A: Not necessarily. Transmission from import prices to consumer prices depends on pass-through, which varies by sector and competitive dynamics. Historically, energy price shocks transmit quickly to consumer fuel prices but more slowly to goods prices, where margins and competition moderate pass-through. Watch producer price indices and retail fuel margins for early signals; a sustained rise in import prices over several months is typically required to raise underlying consumer inflation materially.
Q: How quickly could a renewed energy-price spike show up in corporate earnings for German manufacturers?

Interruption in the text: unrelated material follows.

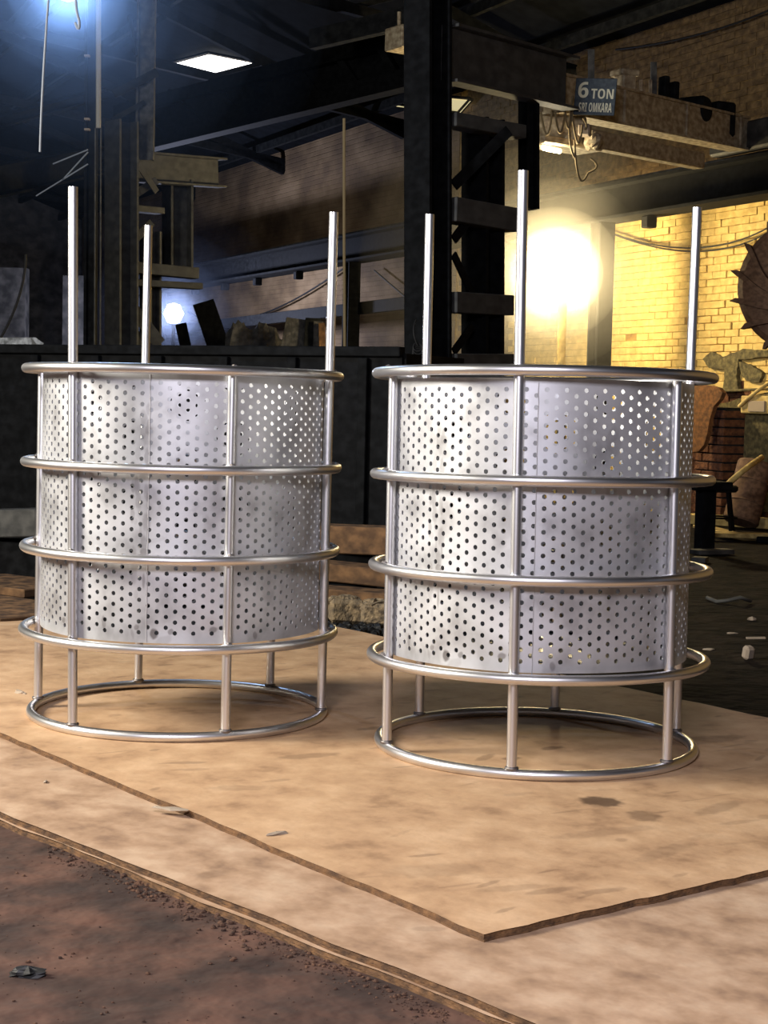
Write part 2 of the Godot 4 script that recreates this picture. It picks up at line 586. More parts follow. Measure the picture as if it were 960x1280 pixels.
func build_roof() -> void:
	var half := 8.0
	var r := Shape.new()
	var th := atan(PITCHED)
	# right slope, in strips along the hall, leaving the two roof lights open
	var lights := []
	lights.append([on_roof(217, 78), on_roof(262, 66), on_roof(317, 77), on_roof(272, 91)])
	lights.append([on_wall(496, 129, 0.12), on_wall(533, 117, 0.12), on_wall(590, 122, 0.12), on_wall(574, 140, 0.12)])
	var ridge := EAVE + PITCHED * half
	var up := Vector3(0, 0.06, 0)
	r.quad(wall_point(-31, EAVE, -0.3), wall_point(27, EAVE, -0.3), wall_point(27, ridge, half), wall_point(-31, ridge, half))
	r.quad(wall_point(-31, ridge, half), wall_point(27, ridge, half), wall_point(27, EAVE, 16), wall_point(-31, EAVE, 16))
	var u2 := Vector3(0, 0.08, 0)
	r.quad(wall_point(-31, EAVE, -0.3) + u2, wall_point(-31, ridge, half) + u2, wall_point(27, ridge, half) + u2, wall_point(27, EAVE, -0.3) + u2)
	r.quad(wall_point(-31, ridge, half) + u2, wall_point(-31, EAVE, 16) + u2, wall_point(27, EAVE, 16) + u2, wall_point(27, ridge, half) + u2)
	struct("ceiling", r, M.roof, "dark sheet roof of the workshop high above", "roof")
	# roof lights: glowing daylight panels in a thin frame under the sheets
	var k := 0
	var c1: Vector3 = (lights[0][0] + lights[0][1] + lights[0][2] + lights[0][3]) / 4
	for j in 4: lights[0][j] = c1 + (lights[0][j] - c1) * 1.12
	for q in lights:
		var mid: Vector3 = (q[0] + q[1] + q[2] + q[3]) / 4
		var o := thing("skylight", ["bright white roof light left of centre under the dark roof", "smaller cream skylight at the wall top just behind the tall middle column"][k], "skylight", mid, "")
		var s := Shape.new()
		var nrm := Vector3(INTO.x * PITCHED, 1, INTO.z * PITCHED).normalized()
		var dn := -nrm * 0.05
		s.quad(q[0] + dn, q[1] + dn, q[2] + dn, q[3] + dn)
		s.quad(q[3] + dn * 0.4, q[2] + dn * 0.4, q[1] + dn * 0.4, q[0] + dn * 0.4)
		part("pane", s, glow([Color(1, 0.98, 0.96), Color(0.86, 0.80, 0.60)][k], [3.0, 0.8][k]), o)
		var fr := Shape.new()
		for j in 4:
			fr.bar(q[j] + dn * 0.4, q[(j + 1) % 4] + dn * 0.4, 0.03, 0.06, nrm)
		part("frame", fr, M.steel_dark, o)
		k += 1
	var al := AreaLight3D.new()
	al.name = "skylight_daylight"
	al.area_size = Vector2(1.4, 1.4)
	al.light_energy = 1.2
	al.shadow_enabled = true
	var c0: Vector3 = (lights[0][0] + lights[0][2]) / 2 + Vector3(0, -0.14, 0)
	al.look_at_from_position(c0, c0 + Vector3(0.001, -1, 0))
	add_child(al)
	# purlins along the hall, rafters up the slope
	var n0 := 0
	for j in range(1, 8):
		var s := Shape.new()
		var o: float = [0.5, 1.45, 3.6, 4.5, 5.4, 6.3, 7.2][j - 1]
		s.bar(wall_point(-18, EAVE + PITCHED * o - 0.10, o), wall_point(25.7, EAVE + PITCHED * o - 0.10, o), 0.12, 0.07, Vector3.UP)
		solo("roof_purlin", s, M.steel_dark, "dark steel purlin under the roof, %s out from the brick wall" % ["first", "second", "third", "fourth", "fifth", "sixth", "seventh"][j - 1], "purlin", "purlins under the roof")
	for j in range(0, 6):
		var ss := -1.0 + j * 4.6
		var t := thing("roof_truss", "dark steel roof truss with web bars, %s from the camera" % ["first", "second", "third", "fourth", "fifth", "sixth"][j], "truss", wall_point(ss, EAVE, 4.0), "roof trusses")
		var top := Shape.new()
		top.bar(wall_point(ss, EAVE - 0.24, 0.0), wall_point(ss, ridge - 0.24, half), 0.14, 0.10, Vector3.UP)
		part("top_chord", top, M.black, t)
		var bot := Shape.new()
		bot.bar(wall_point(ss, EAVE - 0.1, 0.0), wall_point(ss, EAVE + 0.9, half), 0.12, 0.10, Vector3.UP)
		part("bottom_chord", bot, M.black, t)
		for g in 5:
			var w := Shape.new()
			var o1 := 1.4 * g + 0.8
			w.bar(wall_point(ss, EAVE - 0.24 + PITCHED * o1, o1), wall_point(ss, EAVE - 0.1 + 0.125 * (o1 + 0.8), o1 + 0.8), 0.06, 0.06)
			part("web_bar", w, M.black, t)

# ------------------------------------------------------------------ plywood
func sheet_mesh(len_: float, wid: float, thick: float, jag: float, sd: int) -> Shape:
	# local: corner at origin, x runs along the width, -z along the length, top face at y = 0; uv over the sheet
	var s := Shape.new()
	var g := FastNoiseLite.new()
	g.seed = sd
	g.frequency = 0.8
	var outline := PackedVector2Array()
	var per := 60
	for k in per: outline.append(Vector2(wid * k / per, 0))
	for k in per: outline.append(Vector2(wid, len_ * k / per))
	for k in per: outline.append(Vector2(wid * (1 - float(k) / per), len_))
	for k in per: outline.append(Vector2(0, len_ * (1 - float(k) / per)))
	var m := outline.size()
	for k in m:
		var p := outline[k]
		var j := jag * (g.get_noise_2d(p.x * 3.0, p.y * 3.0) + 0.5 * g.get_noise_2d(p.x * 22.0, p.y * 22.0 + 9.0))
		if k % per: outline[k] = p + Vector2(j, j) * (1.0 if true else 0.0)
	var mid := Vector2(wid / 2, len_ / 2)
	for k in m:
		var a := outline[k]
		var b := outline[(k + 1) % m]
		var c := [Vector3(mid.x, 0, -mid.y), Vector3(a.x, 0, -a.y), Vector3(b.x, 0, -b.y)]
		var base := s.v.size()
		for p in [c[0], c[2], c[1]]:
			s.v.append(p); s.n.append(Vector3.UP); s.t.append(Vector2(p.x / wid, -p.z / len_))
		s.i.append_array([base, base + 1, base + 2])
	return s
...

A: The timeline is short for input-cost effects (1–3 months) because many manufacturers price inputs monthly or quarterly and report earnings on a quarterly cadence. Margins can compress rapidly, but firms with hedges or pass-through pricing power may delay the visible impact. Earnings guidance and producer price releases will be the earliest official indicators of margin pressure.
Bottom Line
February 2026's 0.3% monthly rise and -2.3% YoY in German import prices reflect a pre-shock baseline dominated by energy disinflation; recent energy-market moves make a rapid YoY reversal likely in March. Investors should treat February as transient and prioritize scenario planning for renewed energy-driven import inflation.
Disclaimer: This article is for informational purposes only and does not constitute investment advice.